June 30, 2008

Shiloh About to Take Off


STONEVILLE -- When the chairman of the Rockingham County Airport Authority looks at Shiloh Airport, he sees potential.

The small Stoneville airport, a favorite destination of recreational aircraft and the occasional commercial jet, is no metropolitan port. Hay bales sit by the runway, and one pilot recently reported nearly hitting a deer while landing his plane.

Ben Bragdon, who has worked as a fuel and hangar attendant at the airport for four months, said he once moved a large snapping turtle off the runway.

But Robert Keys, chairman of the airport authority, has plans to transform the rural Rockingham County airport into a center for major corporate air traffic.

"The airport area is really kind of a sleeping giant because of the potential it has to be a center of commerce and business in the area," Keys said. "The airport is positioned to play a major role in economic development in our county."

Keys' guess is that once FedEx opens its planned air cargo and sorting hub at Greensboro's Piedmont Triad International Airport, which is set to open in 2009, companies will start moving into the surrounding counties to provide support services for the shipping business.

And Keys thinks those supporting companies will need a relatively inexpensive, accommodating landing field to ship in supplies and drop off executives. He wants Shiloh ready to meet those needs.

In recent years, the county has built a new terminal building and installed 24-7 fuel access so aircraft can get fuel at any time. The Piedmont Triad Airport Authority recently gave Shiloh an old firetruck, which Keys said the airport has needed for several years but wasn't able to find the money to buy.

And funding already is secure for the next project, an expansion of the airport's taxiway to accommodate large aircraft. Construction should begin sometime in August.

Expanding the runway and installing an instrument landing system to allow foul-weather takeoffs also make the to-do list.

But Mike Bragdon, the airport's manager, said Shiloh's future isn't tied solely to FedEx. The authority has a five-year plan that continually changes as ideas emerge for making Shiloh competitive.
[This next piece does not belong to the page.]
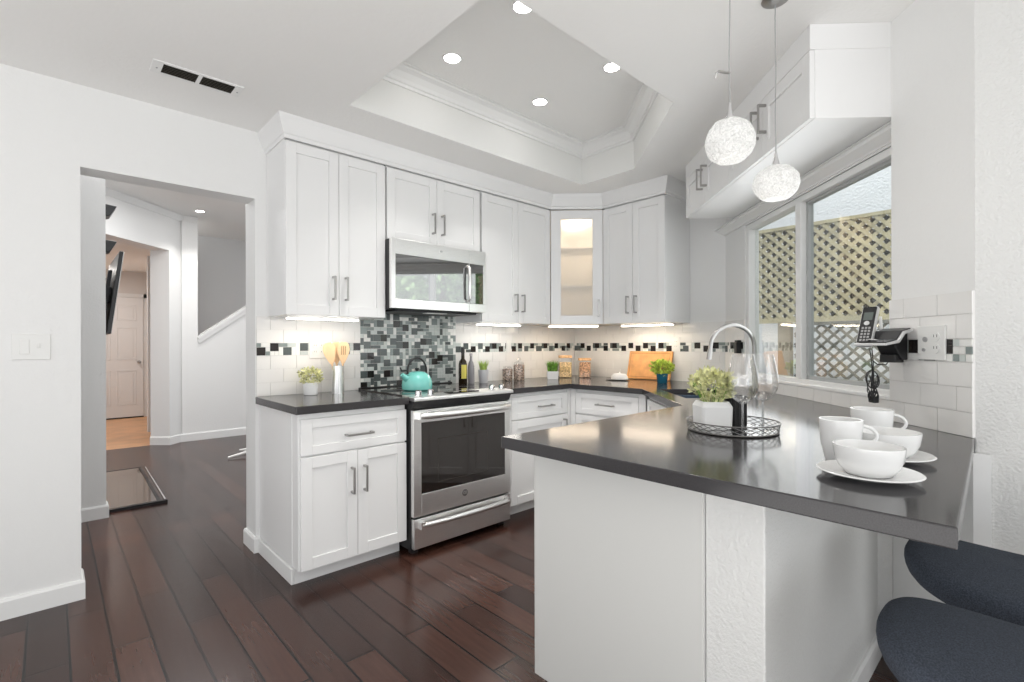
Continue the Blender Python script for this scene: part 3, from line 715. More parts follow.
text(md, 'GE', 0.014, (0.37, -0.003, 1.838), (PI / 2, 0, 0), STEELD)
m = MB(); m.box(0.05, 0.05, z0 - .012, W - .05, 0.36, z0); m.build('grease_filter', BLACKM, t)
m = MB(); m.box(0.30, 0.06, z0 - .016, 0.46, 0.12, z0 - .011); m.build('task_lamp', PLASTIC, t)

# under cabinet lights
def strip(loc, rz, L, label, m_, power, col):
    t = thing('under_cabinet_light', label, 'light', (loc[0], loc[1], UZ0), rz, 'led strips under the wall cabinets')
    m = MB(); m.box(0, 0, -0.012, L, 0.035, 0); m.build('housing', PLASTIC, t)
    m = MB(); m.box(0.004, -0.002, -0.020, L - .004, 0.037, -0.012); m.build('lens', m_, t)
    c = Vector((L / 2, 0.02, -0.025)); q = Rz(rz, (loc[0], loc[1], UZ0)) @ c
    area('strip_glow', tuple(q), (0, 0, rz), L, power, col, 0.05)
WARM = (1, 0.80, 0.58)
strip((0.985, 2.93), 0, 0.43, 'bright led strip under the wall cabinet nearest the doorway', LIGHTC, 0.8, (1, 0.88, 0.75))
strip((2.385, 2.93), 0, 0.44, 'bright led strip under the wall cabinet right of the microwave', LIGHTC, 0.75, (1, 0.94, 0.86))
strip((3.125, 2.90), -PI / 4, 0.43, 'bright warm led strip under the glass-door corner cabinet', LIGHTW, 1.5, WARM)
strip((3.56, 2.46), -PI / 2, 0.47, 'bright led strip under the wall cabinet beside the window', LIGHTW, 1.2, (1, 0.84, 0.66))

# recessed ceiling lights
def downlight(x, y, z, label, p=3.6, r=0.043):
    t = thing('recessed_light', label, 'light', (x, y, z), 0, 'round recessed lights in the tray ceiling' if z > 2.7 and z < 2.8 else None)
    m = MB(); m.lathe([(r, 0), (r + .011, 0), (r + .009, -.005), (r, -.004)], seg=28, ring=True); m.build('trim_ring', TRIM, t, smooth=True)
    m = MB(); m.lathe([(0, -.003), (r, -.003), (r, 0), (0, 0)], seg=28); m.build('lens', LAMPE, t)
    area('downlight_beam', (x, y, z - .012), (0, 0, 0), 0.08, p, (1, 0.97, 0.93), shape='DISK', spread=math.radians(92))
downlight(1.584, 1.622, HT, 'recessed light in the tray ceiling cut by the top of the picture')
downlight(1.588, 2.175, HT, 'leftmost recessed light in the tray ceiling')
downlight(2.286, 2.188, HT, 'lowest recessed light, nearest the far corner of the tray ceiling')
downlight(2.295, 1.640, HT, 'rightmost recessed light in the tray ceiling')
downlight(1.337, 7.032, 2.86, 'round recessed light in the hall ceiling seen through the doorway', 4)
area('hall_fill_light', (0.9, 5.2, 2.83), (0, 0, 0), 1.8, 58, (1, 1, 1), 1.8)  # added fill under the hall ceiling, no opening there
area('back_room_light', (0.3, 9.4, 2.40), (0, 0, 0), 0.6, 15, (1, 0.95, 0.90))

# ceiling vent
t = thing('ceiling_vent', 'white two-section register with dark slots in the ceiling near the doorway', 'vent', (0.515, 2.712, H))
m = MB(); x0, x1, y0, y1 = -0.185, 0.178, -0.062, 0.062
m.box(x0, y0, -.005, x1, -0.047, 0); m.box(x0, 0.047, -.005, x1, y1, 0); m.box(x0, -.047, -.005, -0.145, .047, 0); m.box(0.142, -.047, -.005, x1, .047, 0); m.box(-0.010, -.047, -.005, 0.006, .047, 0)
m.build('frame', TRIM, t, bevel=0.001)
m = MB()
for a, b in ((-0.145, -0.010), (0.006, 0.142)):
    for k in range(6):
        y = -0.038 + k * .0152; m.add([(a, y - .002, -.0048), (b, y - .002, -.0048), (b, y + .002, -.0015), (a, y + .002, -.0015)], [(0, 1, 2, 3)])
m.build('louvers', mat('dark taupe louver', (0.22, 0.19, 0.16), 0.5), t)
m = MB(); m.box(-0.145, -.047, -.0012, 0.142, .047, -.0004); m.build('backing', LATDARK, t)
for x in (-0.165, 0.160): m = MB(); m.lathe([(0, -.0095), (0.004, -.0095), (0.004, -.008), (0, -.008)], (x, 0, 0), 10); m.build('screw', GREYP, t)

# switch plates and outlets
def plate(loc, rz, w_, h_, label, kind, gangs=2, name='outlet_plate', cat='outlet'):
    t = thing(name, label, cat, loc, rz)
    m = MB(); m.box(-w_ / 2, -.006, -h_ / 2, w_ / 2, 0, h_ / 2); m.build('plate', PLASTIC, t, bevel=0.002)
    for k in range(gangs):
        x = (k - (gangs - 1) / 2) * 0.046
        kk = kind[k]
        if kk == 's':
            m = MB(); m.box(x - .005, -.014, -.004, x + .005, -.006, .016); m.build('toggle', PLASTIC, t, bevel=0.001)
        elif kk == 'r':
            m = MB(); m.box(x - .016, -.009, -.033, x + .016, -.006, .033); m.build('rocker', PLASTIC, t, bevel=0.002)
        elif kk == 'b':
            m = MB(); m.lathe([(0, 0), (0.009, 0), (0.009, .004), (0, .004)], seg=12); q = m.build('jack', GREYP, t, loc=(x, -.006, .012)); q.rotation_euler = (PI / 2, 0, 0)
            m = MB(); m.lathe([(0, 0), (0.006, 0), (0.006, .004), (0, .004)], seg=12); q = m.build('jack', GREYP, t, loc=(x - .006, -.006, -.025)); q.rotation_euler = (PI / 2, 0, 0)
        else:
            for s in (-1, 1):
                m = MB(); m.lathe([(0, 0), (0.0165, 0), (0.0165, .003), (0, .003)], seg=16); q = m.build('socket', PLASTIC, t, loc=(x, -.006, s * .02)); q.rotation_euler = (PI / 2, 0, 0)
                m = MB(); m.box(x - .007, -.0098, s * .02 - .001, x - .0055, -.0088, s * .02 + .008); m.box(x + .0055, -.0098, s * .02 - .001, x + .007, -.0088, s * .02 + .008); m.lathe([(0, 0), (.003, 0)], (x, -.009, s * .02 - .007), 6)
                m.build('slots', BLACKP, t)
    return t
plate((-0.065, YA, 1.212), 0, 0.128, 0.118, 'white double switch plate on the wall left of the doorway', 'rs', name='switch_plate', cat='switch')
plate((1.245, YA - .010, 1.192), 0, 0.118, 0.118, 'white outlet plate on the tiles behind the wooden utensils', 'oo')
plate((2.885, YA - .010, 1.200), 0, 0.055, 0.10, 'white switch plate on the tiles above the glass canisters of pebbled food', 'r', 1, name='switch_plate', cat='switch')
plate((XB - .010, 2.065, 1.215), -PI / 2, 0.072, 0.118, 'white outlet plate on the tiles just above the cutting board', 'o', 1)
pt = tv(1.778, VW - .010)
plate((*pt, 1.218), RC, 0.118, 0.120, 'large white outlet plate on the tiles right of the cordless phone', 'bo')
# black plug at the band near the window
t = thing('plug_adapter', 'black plug-in adapter on the tiles left of the window', 'adapter', (*tv(3.56, VR - .010), 1.195), RC)
m = MB(); m.box(-.022, -.035, -.045, .022, 0, .035); m.build('body', BLACKP, t, bevel=0.003)
m = MB(); m.box(-.026, -.03, .035, .026, -.004, .048); m.build('cap', BLACKP, t, bevel=0.002)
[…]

"One of the things we need is sewage," he said, explaining that Shiloh now operates with a septic tank and will either have to connect to a sewage system or build one to support growth. "You can't build a business park on septic tanks. Either way, it's going to be extremely expensive."

Mike Bragdon noted that attracting corporate air traffic becomes even more important as fuel prices skyrocket. Although Shiloh provides fuel at lower cost than major airports, owners are curbing recreational use of planes, which now can cost more than $50 in fuel for an hourlong flight.

As Ben Bragdon, Mike's nephew, pointed out, $50 buys a lot of groceries.

But though Keys sees limitless possibilities for improving Shiloh's competitiveness with other North Carolina airports, he also acknowledges that the airport has come a long way since it was built in the 1970s.

"The airport is approaching becoming self-sustaining," he said, explaining that the county now funds only $70,000 of Shiloh's more than $250,000 budget.

"We're moving from a place where a few people can have fun on weekends to a place that is having economic impact on the county."